Aim of the exercise -
Leave out the pictures, and write out exactly the lines from the beginning of the material to the line holding "C = sc.collection", that line included, and nothing else.

Material provided -

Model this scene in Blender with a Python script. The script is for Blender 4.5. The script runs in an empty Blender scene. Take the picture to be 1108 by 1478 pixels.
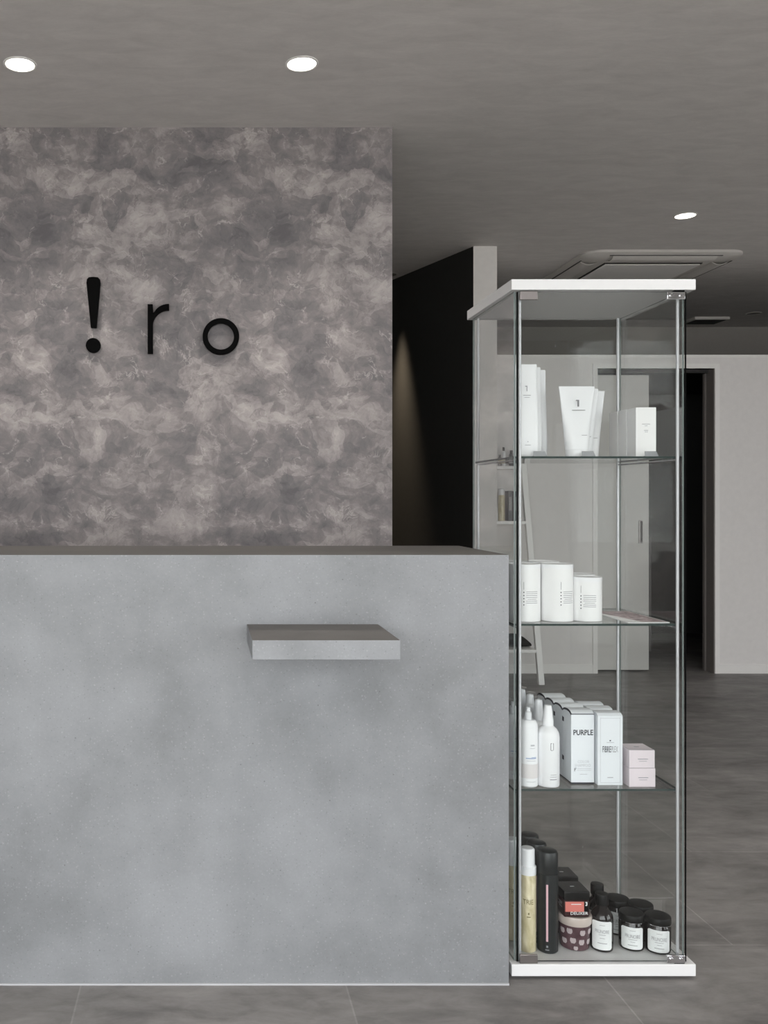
import bpy, bmesh, math, random
from mathutils import Vector, Matrix
random.seed(7)
PI = math.pi
sc = bpy.context.scene
C = sc.collection

def lin(c):
    r = []
    for v in c[:3]:
        v = v / 255.0
        r.append(v / 12.92 if v <= 0.04045 else ((v + 0.055) / 1.055) ** 2.4)
    return (r[0], r[1], r[2], 1.0)

# ------------------------------------------------------------------ camera
H_EYE = 1.125
F_PX = 1328.0
cam_d = bpy.data.cameras.new('camera')
cam = bpy.data.objects.new('camera', cam_d)
C.objects.link(cam)
cam.location = (0, 0, H_EYE)
cam.rotation_euler = (PI / 2, 0, 0)
cam_d.sensor_fit = 'VERTICAL'
cam_d.sensor_height = 36.0
cam_d.lens = F_PX / 1478.0 * 36.0
cam_d.shift_x = (554 - 295) / 1478.0
cam_d.shift_y = (720 - 739) / 1478.0
cam_d.clip_start = 0.02
sc.camera = cam

# ------------------------------------------------------------------ view, world, large lights
sc.view_settings.view_transform = 'Standard'
sc.view_settings.look = 'None'
sc.view_settings.gamma = 1.0
sc.view_settings.exposure = 0.0
try:
    sc.view_settings.use_curve_mapping = False
except Exception:
    pass
sc.cycles.max_bounces = 12
sc.cycles.diffuse_bounces = 5
sc.cycles.glossy_bounces = 6
sc.cycles.transparent_max_bounces = 40
sc.cycles.use_denoising = True
sc.cycles.sample_clamp_indirect = 6.0
sc.cycles.caustics_reflective = False
sc.cycles.caustics_refractive = False

world = bpy.data.worlds.new('overcast_sky')
sc.world = world
world.use_nodes = True
wn = world.node_tree
bg = wn.nodes['Background']
bg.inputs['Color'].default_value = (0.965, 0.985, 1.0, 1)
bg.inputs['Strength'].default_value = 6.2

def portal(name, loc, rot, sx, sy):
    d = bpy.data.lights.new(name, 'AREA')
    d.shape = 'RECTANGLE'; d.size = sx; d.size_y = sy
    d.cycles.is_portal = True
    o = bpy.data.objects.new(name, d); C.objects.link(o)
    o.location = loc; o.rotation_euler = rot
    return o
# window behind the camera: X -2.6..1.7, z 0.05..2.35 at Y -1.6 ; unseen side window on the right, placed to brighten the near floor
portal('daylight_portal', (-0.45, -1.58, 1.2), (PI / 2, 0, 0), 4.3, 2.3)
portal('daylight_portal', (4.4, -1.58, 1.2), (PI / 2, 0, 0), 1.8, 2.3)  # unseen right-hand window, added to brighten the far partition
portal('daylight_portal', (5.48, -.4, 1.2), (PI / 2, 0, PI / 2), 2.0, 2.3)

DOWN_W = 26.0

# ------------------------------------------------------------------ material helpers
class NT:
    def __init__(s, name):
        s.m = bpy.data.materials.new(name); s.m.use_nodes = True
        s.t = s.m.node_tree; s.n = s.t.nodes; s.l = s.t.links
        s.bsdf = s.n['Principled BSDF']; s.out = s.n['Material Output']
    def add(s, typ, **kw):
        n = s.n.new(typ)
        for k, v in kw.items():
            setattr(n, k, v)
        return n
    def link(s, a, b): s.l.new(a, b)
    def math(s, op, a, b=None, c=None, clamp=False):
        n = s.n.new('ShaderNodeMath'); n.operation = op; n.use_clamp = clamp
        for i, v in enumerate((a, b, c)):
            if v is None: continue
            if isinstance(v, (int, float)): n.inputs[i].default_value = v
            else: s.link(v, n.inputs[i])
        return n.outputs[0]
    def coord(s):
        return s.n.new('ShaderNodeTexCoord').outputs['Object']
    def mapping(s, vec, scale=(1, 1, 1), loc=(0, 0, 0)):
        n = s.n.new('ShaderNodeMapping'); s.link(vec, n.inputs['Vector'])
        n.inputs['Scale'].default_value = scale; n.inputs['Location'].default_value = loc
        return n.outputs[0]
    def noise(s, vec, scale, detail=4, rough=0.5, dist=0.0, color=False, typ=None):
        n = s.n.new('ShaderNodeTexNoise'); s.link(vec, n.inputs['Vector'])
        n.inputs['Scale'].default_value = scale; n.inputs['Detail'].default_value = detail
        n.inputs['Roughness'].default_value = rough; n.inputs['Distortion'].default_value = dist
        return n.outputs['Color'] if color else n.outputs[0]
    def ramp(s, fac, stops, interp='LINEAR'):
        n = s.n.new('ShaderNodeValToRGB'); s.link(fac, n.inputs[0])
        cr = n.color_ramp; cr.interpolation = interp
        while len(cr.elements) > 1: cr.elements.remove(cr.elements[-1])
        cr.elements[0].position = stops[0][0]; cr.elements[0].color = stops[0][1]
        for p, c in stops[1:]:
            e = cr.elements.new(p); e.color = c
        return n.outputs[0]
    def bw(s, fac, a, b, lo=0.0, hi=1.0):
        return s.ramp(fac, [(a, (lo, lo, lo, 1)), (b, (hi, hi, hi, 1))])
    def mix(s, fac, a, b, mode='MIX'):
        n = s.n.new('ShaderNodeMix'); n.data_type = 'RGBA'; n.blend_type = mode
        if isinstance(fac, (int, float)): n.inputs[0].default_value = fac
        else: s.link(fac, n.inputs[0])
        for i, v in ((6, a), (7, b)):
            if isinstance(v, tuple): n.inputs[i].default_value = v
            else: s.link(v, n.inputs[i])
        return n.outputs[2]
    def bump(s, h, strength=0.2, dist=0.01):
        n = s.n.new('ShaderNodeBump'); n.inputs['Strength'].default_value = strength
        n.inputs['Distance'].default_value = dist
        s.link(h, n.inputs['Height']); s.link(n.outputs[0], s.bsdf.inputs['Normal'])

def mat(name, c, rough=0.5, metal=0.0, spec=0.5, coat=0.0, emit=None, estr=0.0, var=0.03, trans=0.0, alpha=1.0):
    t = NT(name)
    b = t.bsdf
    col = lin(c)
    if var > 0:
        n = t.noise(t.coord(), 35.0, 3, 0.5)
        k = t.bw(n, 0.3, 0.7, 1 - var, 1 + var * 0.3)
        o = t.mix(1.0, col, k, 'MULTIPLY')
        t.link(o, b.inputs['Base Color'])
    else:
        b.inputs['Base Color'].default_value = col
    b.inputs['Roughness'].default_value = rough
    b.inputs['Metallic'].default_value = metal
    b.inputs['Specular IOR Level'].default_value = spec
    b.inputs['Coat Weight'].default_value = coat
    b.inputs['Transmission Weight'].default_value = trans
    b.inputs['Alpha'].default_value = alpha
    if emit:
        b.inputs['Emission Color'].default_value = lin(emit)
        b.inputs['Emission Strength'].default_value = estr
    return t.m

def glass_mat(name, tint, ior=1.5):
    t = NT(name)
    t.n.remove(t.bsdf)
    tr = t.add('ShaderNodeBsdfTransparent'); tr.inputs[0].default_value = tint
    gl = t.add('ShaderNodeBsdfGlossy'); gl.inputs['Roughness'].default_value = 0.0
    gl.inputs['Color'].default_value = (1, 1, 1, 1)
    geo = t.add('ShaderNodeNewGeometry')
    i = t.math('MULTIPLY_ADD', geo.outputs['Backfacing'], 1.0 / ior - ior, ior)
    fr = t.add('ShaderNodeFresnel'); t.link(i, fr.inputs['IOR'])
    mx = t.add('ShaderNodeMixShader')
    t.link(fr.outputs[0], mx.inputs[0]); t.link(tr.outputs[0], mx.inputs[1]); t.link(gl.outputs[0], mx.inputs[2])
    t.link(mx.outputs[0], t.out.inputs['Surface'])
    return t.m

M = {}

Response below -
Model this scene in Blender with a Python script. The script is for Blender 4.5. The script runs in an empty Blender scene. Take the picture to be 1108 by 1478 pixels.
import bpy, bmesh, math, random
from mathutils import Vector, Matrix
random.seed(7)
PI = math.pi
sc = bpy.context.scene
C = sc.collection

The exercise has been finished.